**Data**
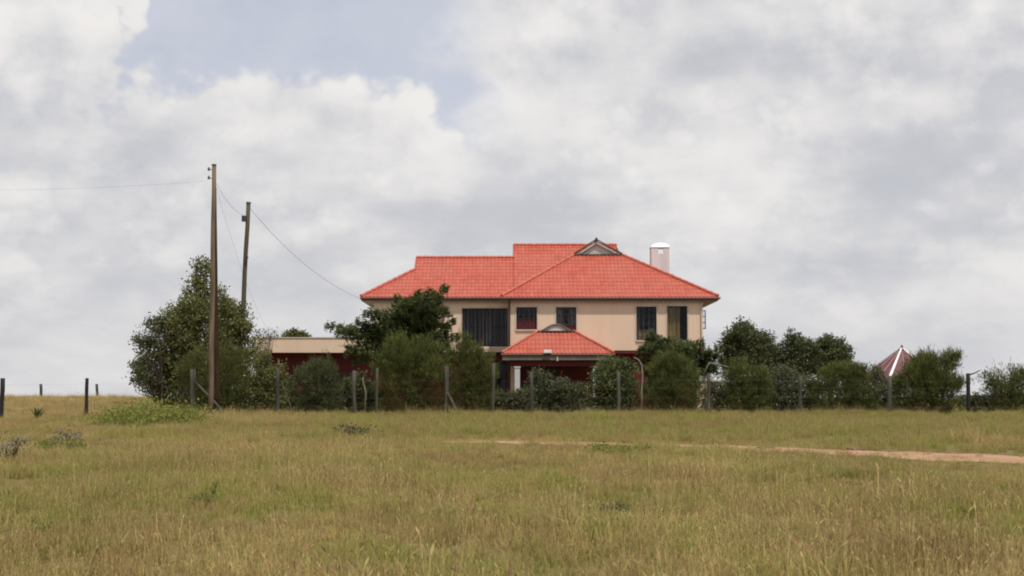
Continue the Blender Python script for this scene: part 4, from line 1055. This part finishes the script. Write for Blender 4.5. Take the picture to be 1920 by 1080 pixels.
# pale bare boughs
def bough(label, pts, r0, r1, name='bare_bough'):
    P = [at(a, b, Y) for a, b, Y in pts]; n = len(P)
    o = MB().tube(P, [r0 + (r1 - r0) * i / (n - 1) for i in range(n)], 7).build(name, M['bark_pale'], None, True)
    return tag(o, label, 'branch', 'pale stems among the bushes')
g0 = at(1204, 760, 69.6)
bough('slim pale stem arching over at its top below the corner windows', [(1204, 775, 69.6), (1203, 735, 69.6), (1205, 705, 69.6), (1203, 684, 69.6), (1197, 674, 69.6), (1188, 670, 69.6)], .042, .018)
bough('long pale bare bough slanting out of the layered tree', [(1318, 705, 69.8), (1330, 680, 69.8), (1352, 685, 69.8), (1372, 690, 69.8), (1386, 691, 69.8)], .035, .02)
bough('pale crooked stem before the low yard wall', [(1322, 775, 70.0), (1326, 735, 70.0), (1322, 712, 70.0), (1332, 698, 70.0)], .06, .03)
bough('pale upright stem beside the wide olive bush', [(684, 778, 70.6), (686, 735, 70.6), (680, 710, 70.6), (688, 694, 70.6)], .05, .03)

# ------------------------------------------------------------------ weeds in the meadow
def weed(name, label, cat, px_, py_, lobes, style, n, seed, mat, **kw):
    p = ground_at(px_, py_)
    return bush(name, label, cat, lobes, p.y, style, n, seed, mat, trunk_px=px_, gz=tz(p.x, p.y), thick=.16, **kw)
weed('creeper_mound', 'bright green creeping mound of weeds left of the fence corner', 'weeds', 290, 800, [(290, 792, 60, 13, 0, 1.2), (245, 788, 46, 14, 1.5, 1.2), (335, 786, 44, 12, .6, 1.2), (280, 776, 44, 12, 3, 1.4), (215, 792, 30, 9, 1.5, 1.0), (370, 790, 30, 8, 0, 1.0)], 'broad', 8000, 51, 'leaf_bright', leaf=(.10, .05), spread=.24, per=10, rough=.35)
def aloe():
    p = ground_at(70, 785); e = thing('aloe', 'spiky green aloe-like plant on the grassy rise', 'plant', (p.x, p.y, tz(p.x, p.y)))
    rr = random.Random(3)
    for k in range(17):
        a = 2 * math.pi * k / 17 + rr.uniform(-.15, .15); ln = rr.uniform(.38, .62); el = rr.uniform(.7, 1.35)
        d = Vector((math.cos(a) * math.cos(el), math.sin(a) * math.cos(el), math.sin(el))); s = Vector((-math.sin(a), math.cos(a), 0)); up = s.cross(d)
        b = Vector((p.x, p.y, tz(p.x, p.y))) ; m_ = b + d * ln * .5; t_ = b + d * ln + Vector((0, 0, -.03))
        mb = MB(); w0 = .05
        mb.poly([b - s * w0, b + up * .03, m_ + up * .02, m_ - s * w0 * .8]); mb.poly([b + up * .03, b + s * w0, m_ + s * w0 * .8, m_ + up * .02])
        mb.poly([m_ - s * w0 * .8, m_ + up * .02, t_]); mb.poly([m_ + up * .02, m_ + s * w0 * .8, t_])
        mb.build('blade', M['aloe'], e)
M['aloe'] = plain('aloe_leaf', (0.085, 0.125, 0.030), .6, .15, 4.0)
aloe()
weed('withered_weed', 'grey withered weed cut off by the left picture edge', 'weed', 22, 868, [(20, 835, 24, 20, 0, .3), (40, 828, 10, 10, 0, .2), (6, 848, 20, 14, 0, .3)], 'broad', 150, 52, 'leaf_dead', leaf=(.07, .03), spread=.05, per=5, bark='deadwood', stems=22, shell=.5)
weed('withered_weed', 'grey withered weed clump on the rise below the thin stake', 'weed', 125, 840, [(122, 815, 22, 18, 0, .35), (145, 818, 18, 12, 0, .3), (105, 825, 14, 12, 0, .3)], 'broad', 260, 53, 'leaf_dead', leaf=(.07, .03), spread=.06, per=6, bark='deadwood', stems=20, shell=.5)
weed('green_weed', 'low green weed at the foot of the withered clump', 'weed', 110, 846, [(95, 838, 30, 12, 0, .4), (135, 838, 26, 10, 0, .4)], 'broad', 1300, 54, 'leaf_bright', leaf=(.07, .04), spread=.06)
weed('cut_brush', 'dark heap of cut brush lying in the grass below the wide olive bush', 'brush', 655, 818, [(648, 806, 26, 7, 0, .4), (675, 811, 22, 5, 0, .4), (700, 815, 16, 4, 0, .3)], 'broad', 420, 55, 'leaf_grey', leaf=(.10, .05), spread=.07, per=6, bark='deadwood', stems=18)
weed('low_weed', 'grey-green weed patch at the near edge of the earth track', 'weed', 1160, 850, [(1160, 843, 40, 8, 0, .5), (1120, 841, 18, 6, 0, .3), (1200, 844, 18, 6, 0, .3)], 'broad', 800, 56, 'leaf_bright', leaf=(.07, .035), spread=.07)
weed('upright_weed', 'small dark weed with one upright sprig in the near meadow', 'weed', 398, 948, [(385, 935, 26, 10, 0, .15), (403, 918, 5, 16, 0, .05)], 'broad', 420, 57, 'leaf_bright', leaf=(.05, .022), spread=.025, per=6, bark='deadwood', stems=6)
weed('low_weed', 'low green weed patch in the middle of the near meadow', 'weed', 850, 980, [(850, 970, 60, 13, 0, .3), (800, 972, 26, 10, 0, .2), (905, 968, 26, 11, 0, .2)], 'broad', 2400, 58, 'leaf_bright', leaf=(.045, .02), spread=.03)
weed('low_weed', 'short dark weed patch where the meadow turns brown', 'weed', 1110, 965, [(1110, 957, 50, 9, 0, .3), (1160, 952, 24, 7, 0, .2)], 'broad', 500, 59, 'leaf_grey', leaf=(.045, .02), spread=.03)
weed('low_weed', 'brownish dark weed tuft near the left bottom of the meadow', 'weed', 60, 1002, [(60, 994, 60, 9, 0, .3), (20, 990, 30, 8, 0, .2)], 'broad', 700, 60, 'leaf_bright', leaf=(.045, .02), spread=.03)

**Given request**
Pictures are excluded; copy all other data exactly as shown.

**Correct output**
Continue the Blender Python script for this scene: part 4, from line 1055. This part finishes the script. Write for Blender 4.5. Take the picture to be 1920 by 1080 pixels.
# pale bare boughs
def bough(label, pts, r0, r1, name='bare_bough'):
    P = [at(a, b, Y) for a, b, Y in pts]; n = len(P)
    o = MB().tube(P, [r0 + (r1 - r0) * i / (n - 1) for i in range(n)], 7).build(name, M['bark_pale'], None, True)
    return tag(o, label, 'branch', 'pale stems among the bushes')
g0 = at(1204, 760, 69.6)
bough('slim pale stem arching over at its top below the corner windows', [(1204, 775, 69.6), (1203, 735, 69.6), (1205, 705, 69.6), (1203, 684, 69.6), (1197, 674, 69.6), (1188, 670, 69.6)], .042, .018)
bough('long pale bare bough slanting out of the layered tree', [(1318, 705, 69.8), (1330, 680, 69.8), (1352, 685, 69.8), (1372, 690, 69.8), (1386, 691, 69.8)], .035, .02)
bough('pale crooked stem before the low yard wall', [(1322, 775, 70.0), (1326, 735, 70.0), (1322, 712, 70.0), (1332, 698, 70.0)], .06, .03)
bough('pale upright stem beside the wide olive bush', [(684, 778, 70.6), (686, 735, 70.6), (680, 710, 70.6), (688, 694, 70.6)], .05, .03)

# ------------------------------------------------------------------ weeds in the meadow
def weed(name, label, cat, px_, py_, lobes, style, n, seed, mat, **kw):
    p = ground_at(px_, py_)
    return bush(name, label, cat, lobes, p.y, style, n, seed, mat, trunk_px=px_, gz=tz(p.x, p.y), thick=.16, **kw)
weed('creeper_mound', 'bright green creeping mound of weeds left of the fence corner', 'weeds', 290, 800, [(290, 792, 60, 13, 0, 1.2), (245, 788, 46, 14, 1.5, 1.2), (335, 786, 44, 12, .6, 1.2), (280, 776, 44, 12, 3, 1.4), (215, 792, 30, 9, 1.5, 1.0), (370, 790, 30, 8, 0, 1.0)], 'broad', 8000, 51, 'leaf_bright', leaf=(.10, .05), spread=.24, per=10, rough=.35)
def aloe():
    p = ground_at(70, 785); e = thing('aloe', 'spiky green aloe-like plant on the grassy rise', 'plant', (p.x, p.y, tz(p.x, p.y)))
    rr = random.Random(3)
    for k in range(17):
        a = 2 * math.pi * k / 17 + rr.uniform(-.15, .15); ln = rr.uniform(.38, .62); el = rr.uniform(.7, 1.35)
        d = Vector((math.cos(a) * math.cos(el), math.sin(a) * math.cos(el), math.sin(el))); s = Vector((-math.sin(a), math.cos(a), 0)); up = s.cross(d)
        b = Vector((p.x, p.y, tz(p.x, p.y))) ; m_ = b + d * ln * .5; t_ = b + d * ln + Vector((0, 0, -.03))
        mb = MB(); w0 = .05
        mb.poly([b - s * w0, b + up * .03, m_ + up * .02, m_ - s * w0 * .8]); mb.poly([b + up * .03, b + s * w0, m_ + s * w0 * .8, m_ + up * .02])
        mb.poly([m_ - s * w0 * .8, m_ + up * .02, t_]); mb.poly([m_ + up * .02, m_ + s * w0 * .8, t_])
        mb.build('blade', M['aloe'], e)
M['aloe'] = plain('aloe_leaf', (0.085, 0.125, 0.030), .6, .15, 4.0)
aloe()
weed('withered_weed', 'grey withered weed cut off by the left picture edge', 'weed', 22, 868, [(20, 835, 24, 20, 0, .3), (40, 828, 10, 10, 0, .2), (6, 848, 20, 14, 0, .3)], 'broad', 150, 52, 'leaf_dead', leaf=(.07, .03), spread=.05, per=5, bark='deadwood', stems=22, shell=.5)
weed('withered_weed', 'grey withered weed clump on the rise below the thin stake', 'weed', 125, 840, [(122, 815, 22, 18, 0, .35), (145, 818, 18, 12, 0, .3), (105, 825, 14, 12, 0, .3)], 'broad', 260, 53, 'leaf_dead', leaf=(.07, .03), spread=.06, per=6, bark='deadwood', stems=20, shell=.5)
weed('green_weed', 'low green weed at the foot of the withered clump', 'weed', 110, 846, [(95, 838, 30, 12, 0, .4), (135, 838, 26, 10, 0, .4)], 'broad', 1300, 54, 'leaf_bright', leaf=(.07, .04), spread=.06)
weed('cut_brush', 'dark heap of cut brush lying in the grass below the wide olive bush', 'brush', 655, 818, [(648, 806, 26, 7, 0, .4), (675, 811, 22, 5, 0, .4), (700, 815, 16, 4, 0, .3)], 'broad', 420, 55, 'leaf_grey', leaf=(.10, .05), spread=.07, per=6, bark='deadwood', stems=18)
weed('low_weed', 'grey-green weed patch at the near edge of the earth track', 'weed', 1160, 850, [(1160, 843, 40, 8, 0, .5), (1120, 841, 18, 6, 0, .3), (1200, 844, 18, 6, 0, .3)], 'broad', 800, 56, 'leaf_bright', leaf=(.07, .035), spread=.07)
weed('upright_weed', 'small dark weed with one upright sprig in the near meadow', 'weed', 398, 948, [(385, 935, 26, 10, 0, .15), (403, 918, 5, 16, 0, .05)], 'broad', 420, 57, 'leaf_bright', leaf=(.05, .022), spread=.025, per=6, bark='deadwood', stems=6)
weed('low_weed', 'low green weed patch in the middle of the near meadow', 'weed', 850, 980, [(850, 970, 60, 13, 0, .3), (800, 972, 26, 10, 0, .2), (905, 968, 26, 11, 0, .2)], 'broad', 2400, 58, 'leaf_bright', leaf=(.045, .02), spread=.03)
weed('low_weed', 'short dark weed patch where the meadow turns brown', 'weed', 1110, 965, [(1110, 957, 50, 9, 0, .3), (1160, 952, 24, 7, 0, .2)], 'broad', 500, 59, 'leaf_grey', leaf=(.045, .02), spread=.03)
weed('low_weed', 'brownish dark weed tuft near the left bottom of the meadow', 'weed', 60, 1002, [(60, 994, 60, 9, 0, .3), (20, 990, 30, 8, 0, .2)], 'broad', 700, 60, 'leaf_bright', leaf=(.045, .02), spread=.03)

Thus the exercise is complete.